Tal “trilogía gastronómica” es un orgullo para los habitantes de la nación de calles medievales y resulta, además, un poderoso atractivo turístico.
Aunque las papas (conocidas en varios lugares como patatas o batatas) llegaron al país en el siglo XVI, no fue hasta el siglo XIX que se convirtieron en un plato propio de un almuerzo o cena.
Según cuenta la leyenda, el origen del platillo se remonta al siglo XVII, luego de una helada que impidió la pesca en el río Mosa, en la localidad de Namur, y que llevó a los locales a cortar el tubérculo en forma de pequeños peces.
Pero el criterio de los historiadores difiere y mantienen que su proceder se sitúa en el siglo XVIII, en París, y alegan que no es probable que fueran fritas, pues tanto la grasa como el aceite eran ingredientes de lujo.

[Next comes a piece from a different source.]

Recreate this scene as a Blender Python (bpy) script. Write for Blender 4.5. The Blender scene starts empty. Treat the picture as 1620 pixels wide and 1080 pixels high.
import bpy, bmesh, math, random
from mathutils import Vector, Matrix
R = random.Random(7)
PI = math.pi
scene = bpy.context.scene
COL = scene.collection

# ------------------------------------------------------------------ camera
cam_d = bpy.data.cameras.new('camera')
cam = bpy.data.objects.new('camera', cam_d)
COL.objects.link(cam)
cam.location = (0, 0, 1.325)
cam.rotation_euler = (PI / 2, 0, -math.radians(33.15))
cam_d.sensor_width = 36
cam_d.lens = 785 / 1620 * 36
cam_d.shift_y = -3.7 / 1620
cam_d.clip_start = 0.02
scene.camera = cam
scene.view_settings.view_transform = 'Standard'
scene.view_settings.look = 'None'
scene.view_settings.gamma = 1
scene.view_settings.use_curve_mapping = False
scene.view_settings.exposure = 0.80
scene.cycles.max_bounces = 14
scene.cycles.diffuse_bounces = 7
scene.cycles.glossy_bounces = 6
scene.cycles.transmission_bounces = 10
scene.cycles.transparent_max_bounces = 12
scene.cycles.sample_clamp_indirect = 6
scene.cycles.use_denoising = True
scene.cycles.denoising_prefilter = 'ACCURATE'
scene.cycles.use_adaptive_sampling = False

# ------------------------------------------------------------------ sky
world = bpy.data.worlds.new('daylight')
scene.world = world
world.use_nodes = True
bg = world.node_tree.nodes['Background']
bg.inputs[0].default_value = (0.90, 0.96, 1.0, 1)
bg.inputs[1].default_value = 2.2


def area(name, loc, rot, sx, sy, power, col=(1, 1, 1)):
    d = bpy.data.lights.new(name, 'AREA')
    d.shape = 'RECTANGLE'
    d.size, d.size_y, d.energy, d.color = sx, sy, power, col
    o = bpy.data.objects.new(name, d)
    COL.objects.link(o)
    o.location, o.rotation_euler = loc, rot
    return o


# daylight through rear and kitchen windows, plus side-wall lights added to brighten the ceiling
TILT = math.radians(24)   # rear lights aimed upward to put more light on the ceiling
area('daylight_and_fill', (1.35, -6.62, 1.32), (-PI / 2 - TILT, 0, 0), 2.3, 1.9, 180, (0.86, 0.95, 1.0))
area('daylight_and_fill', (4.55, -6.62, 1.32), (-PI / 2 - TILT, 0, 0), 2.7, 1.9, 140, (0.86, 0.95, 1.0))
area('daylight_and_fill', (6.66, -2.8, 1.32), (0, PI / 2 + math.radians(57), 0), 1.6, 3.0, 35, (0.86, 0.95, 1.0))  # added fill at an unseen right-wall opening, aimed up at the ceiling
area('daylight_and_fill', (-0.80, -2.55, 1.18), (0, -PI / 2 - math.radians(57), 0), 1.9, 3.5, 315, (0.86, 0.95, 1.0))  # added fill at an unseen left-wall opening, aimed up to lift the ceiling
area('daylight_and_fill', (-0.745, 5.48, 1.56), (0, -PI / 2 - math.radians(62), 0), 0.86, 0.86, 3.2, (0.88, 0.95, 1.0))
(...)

Su degustación tiene mucho que ver con la cultura y sabiduría popular, ya que entre las pocas cosas que aúnan a las comunidades flamenca y valona de la región está su amor por ese manjar.
La forma de elaboración utilizando una variedad de patata conocida como Bintjes y el truco de su sabor incomparable se basa en la elección de la grasa o el aceite que se utilizará, además del doble proceso de fritura, que les dota de su característico aspecto dorado y crujiente.
Por lo general, existen una gran cantidad de salsas para acompañarlas, pero la ración más popular llega en forma de un cucurucho coronado con mayonesa.
De acuerdo con sondeos recientes, Bélgica cuenta con más de cinco mil 800 puestos de papas fritas y el 60 por ciento de sus habitantes afirma que las consumen al menos una vez a la semana.